Look through the data below and report how many lines include "scene". Only the number should be given.

__INFORMATION SHOWN__:

##########

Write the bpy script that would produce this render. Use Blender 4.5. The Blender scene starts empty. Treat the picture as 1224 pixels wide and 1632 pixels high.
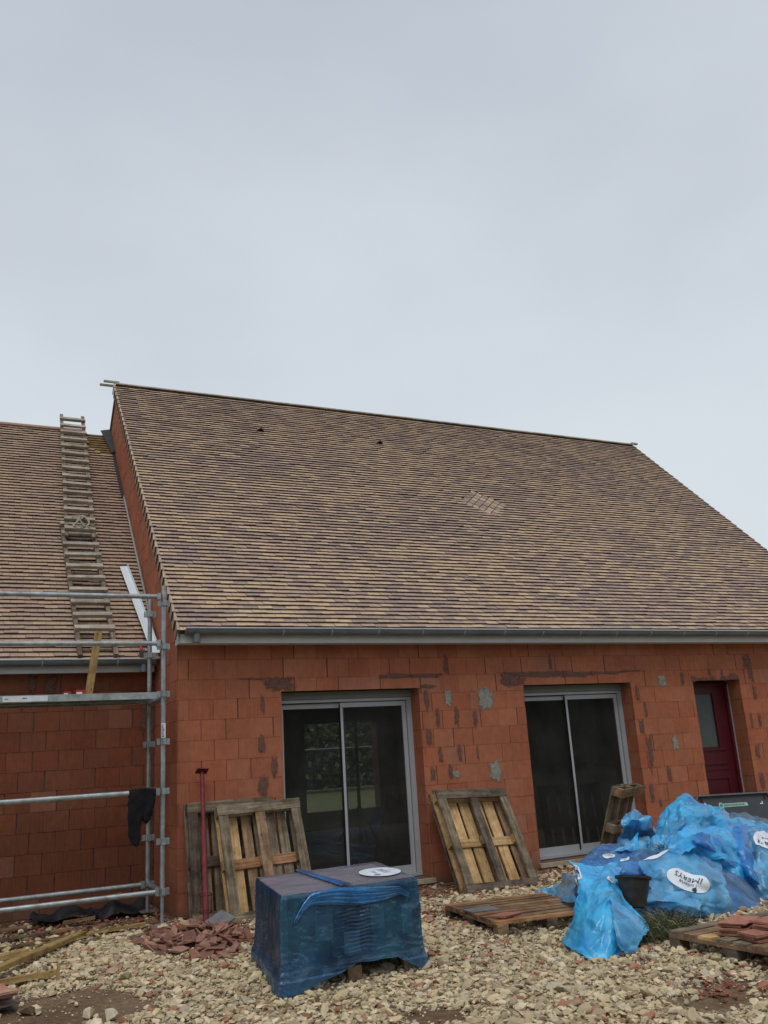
import bpy, bmesh, math, random
import numpy as np
from mathutils import Vector, Matrix, noise

random.seed(7); rng = np.random.default_rng(7)
scene = bpy.context.scene
COL = scene.collection
R = math.radians

# ------------------------------------------------------------------ camera
YAW, PITCH, ROLL = 0.4572, 0.2672, -0.0623
CAM = np.array([-2.2133, -9.8107, 1.3588]); F = 1427.1067
_f = np.array([math.sin(YAW)*math.cos(PITCH), math.cos(YAW)*math.cos(PITCH), math.sin(PITCH)])
_r = np.array([math.cos(YAW), -math.sin(YAW), 0.0]); _u = np.cross(_r, _f)
_c, _s = math.cos(ROLL), math.sin(ROLL)
_r, _u = _c*_r+_s*_u, -_s*_r+_c*_u
cam_d = bpy.data.cameras.new('camera'); cam = bpy.data.objects.new('camera', cam_d); COL.objects.link(cam)
M = Matrix.Identity(4)
for i in range(3):
    M[i][0], M[i][1], M[i][2], M[i][3] = _r[i], _u[i], -_f[i], CAM[i]
cam.matrix_world = M
cam_d.sensor_fit = 'VERTICAL'; cam_d.sensor_height = 36.0; cam_d.lens = F/1632*36.0
cam_d.clip_start = 0.05; cam_d.clip_end = 3000
scene.camera = cam

def ray(x, y): return _f+(x-612)/F*_r-(y-816)/F*_u
def at(x, y, Y):                     # point of a sight line at depth Y
    d = ray(x, y); return Vector(CAM+d*(Y-CAM[1])/d[1])
def atz(x, y, Z):
    d = ray(x, y); return Vector(CAM+d*(Z-CAM[2])/d[2])

# ------------------------------------------------------------------ materials
def new_mat(name):
    m = bpy.data.materials.new(name); m.use_nodes = True
    nt = m.node_tree; nt.nodes.clear()
    out = nt.nodes.new('ShaderNodeOutputMaterial')
    return m, nt, out
def N(nt, t, **kw):
    n = nt.nodes.new(t)
    for k, v in kw.items():
        if k.startswith('i_'):
            n.inputs[k[2:].replace('_', ' ')].default_value = v
        else: setattr(n, k, v)
    return n
def L(nt, a, b): nt.links.new(a, b)
def rgba(c): return (c[0], c[1], c[2], 1.0)
def noise_node(nt, scale, detail=4, rough=.55, coord='Object', stretch=None):
    tc = N(nt, 'ShaderNodeTexCoord'); src = tc.outputs[coord]
    if stretch:
        mp = N(nt, 'ShaderNodeMapping'); mp.inputs['Scale'].default_value = stretch
        L(nt, src, mp.inputs['Vector']); src = mp.outputs['Vector']
    n = N(nt, 'ShaderNodeTexNoise'); n.inputs['Scale'].default_value = scale
    n.inputs['Detail'].default_value = detail; n.inputs['Roughness'].default_value = rough
    L(nt, src, n.inputs['Vector']); return n
def ramp(nt, fac, stops):
    r = N(nt, 'ShaderNodeValToRGB'); e = r.color_ramp.elements
    while len(e) < len(stops): e.new(0.5)
    for i, (p, c) in enumerate(stops):
        e[i].position = p; e[i].color = rgba(c) if len(c) == 3 else c
    L(nt, fac, r.inputs['Fac']); return r
def mul(nt, a, b, f=1.0):
    m = N(nt, 'ShaderNodeMix', data_type='RGBA', blend_type='MULTIPLY'); m.inputs[0].default_value = f
    L(nt, a, m.inputs[6]); L(nt, b, m.inputs[7]); return m.outputs[2]
def g(v): return (v, v, v)
def simple(name, col, rough=.7, metal=0.0, var=.2, scale=8, bump=.0, bscale=60, spec=.3, attr=False, stretch=None, dirt=None):
    m, nt, out = new_mat(name)
    b = N(nt, 'ShaderNodeBsdfPrincipled')
    b.inputs['Roughness'].default_value = rough; b.inputs['Metallic'].default_value = metal
    b.inputs['Specular IOR Level'].default_value = spec
    n = noise_node(nt, scale, 6, .6, stretch=stretch)
    rp = ramp(nt, n.outputs['Fac'], [(.3, g(1-var)), (.7, g(1+var*.6))])
    if attr:
        a = N(nt, 'ShaderNodeAttribute', attribute_name='Col'); base = a.outputs['Color']
    else:
        rg = N(nt, 'ShaderNodeRGB'); rg.outputs[0].default_value = rgba(col); base = rg.outputs[0]
    c = mul(nt, base, rp.outputs['Color'])
    if dirt:
        n2 = noise_node(nt, dirt[1], 5, .65)
        r2 = ramp(nt, n2.outputs['Fac'], [(.48, (1, 1, 1)), (.68, dirt[0])])
        c = mul(nt, c, r2.outputs['Color'])
    L(nt, c, b.inputs['Base Color'])
    if bump:
        n3 = noise_node(nt, bscale, 5, .6, stretch=stretch)
        bp = N(nt, 'ShaderNodeBump'); bp.inputs['Strength'].default_value = bump; bp.inputs['Distance'].default_value = .01
        L(nt, n3.outputs['Fac'], bp.inputs['Height']); L(nt, bp.outputs['Normal'], b.inputs['Normal'])
    L(nt, b.outputs['BSDF'], out.inputs['Surface']); return m

def block_mat():
    m, nt, out = new_mat('clay_block')
    b = N(nt, 'ShaderNodeBsdfPrincipled'); b.inputs['Roughness'].default_value = .85; b.inputs['Specular IOR Level'].default_value = .2
    a = N(nt, 'ShaderNodeAttribute', attribute_name='Col')
    st = noise_node(nt, 1, 3, .6, 'UV', (90, 3, 1))
    c = mul(nt, a.outputs['Color'], ramp(nt, st.outputs['Fac'], [(.3, g(.88)), (.62, g(1.06)), (.8, (1.12, 1.2, 1.25))]).outputs['Color'])
    n1 = noise_node(nt, 2.2, 6, .65)
    c = mul(nt, c, ramp(nt, n1.outputs['Fac'], [(.3, (.85, .84, .84)), (.7, (1.08, 1.08, 1.08))]).outputs['Color'])
    n2 = noise_node(nt, 14, 6, .7)
    c = mul(nt, c, ramp(nt, n2.outputs['Fac'], [(.35, g(.9)), (.65, g(1.08))]).outputs['Color'])
    n4 = noise_node(nt, 1, 5, .7, 'UV', (16, 1.6, 1))
    mx = N(nt, 'ShaderNodeMix', data_type='RGBA')
    L(nt, ramp(nt, n4.outputs['Fac'], [(.66, g(0)), (.82, g(.45))]).outputs['Color'], mx.inputs[0])
    L(nt, c, mx.inputs[6]); mx.inputs[7].default_value = (.36, .19, .135, 1)
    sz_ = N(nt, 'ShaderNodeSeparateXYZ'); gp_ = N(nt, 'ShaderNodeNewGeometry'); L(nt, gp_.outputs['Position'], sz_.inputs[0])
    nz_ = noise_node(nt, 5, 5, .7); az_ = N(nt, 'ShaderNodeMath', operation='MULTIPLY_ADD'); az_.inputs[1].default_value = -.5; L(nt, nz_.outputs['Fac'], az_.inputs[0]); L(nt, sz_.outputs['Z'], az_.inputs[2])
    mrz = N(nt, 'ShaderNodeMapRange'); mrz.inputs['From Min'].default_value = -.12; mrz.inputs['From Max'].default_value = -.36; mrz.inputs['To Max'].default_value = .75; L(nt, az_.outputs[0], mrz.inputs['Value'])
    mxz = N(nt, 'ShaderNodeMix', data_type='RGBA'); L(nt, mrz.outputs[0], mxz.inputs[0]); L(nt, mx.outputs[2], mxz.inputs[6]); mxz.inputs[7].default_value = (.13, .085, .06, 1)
    L(nt, mxz.outputs[2], b.inputs['Base Color'])
    gr = noise_node(nt, 1, 2, .5, 'UV', (70, .5, 1)); bp = N(nt, 'ShaderNodeBump'); bp.inputs['Strength'].default_value = .7; bp.inputs['Distance'].default_value = .006
    L(nt, gr.outputs['Fac'], bp.inputs['Height']); L(nt, bp.outputs['Normal'], b.inputs['Normal'])
    L(nt, b.outputs['BSDF'], out.inputs['Surface']); return m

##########

__WRITTEN RESPONSE__:
4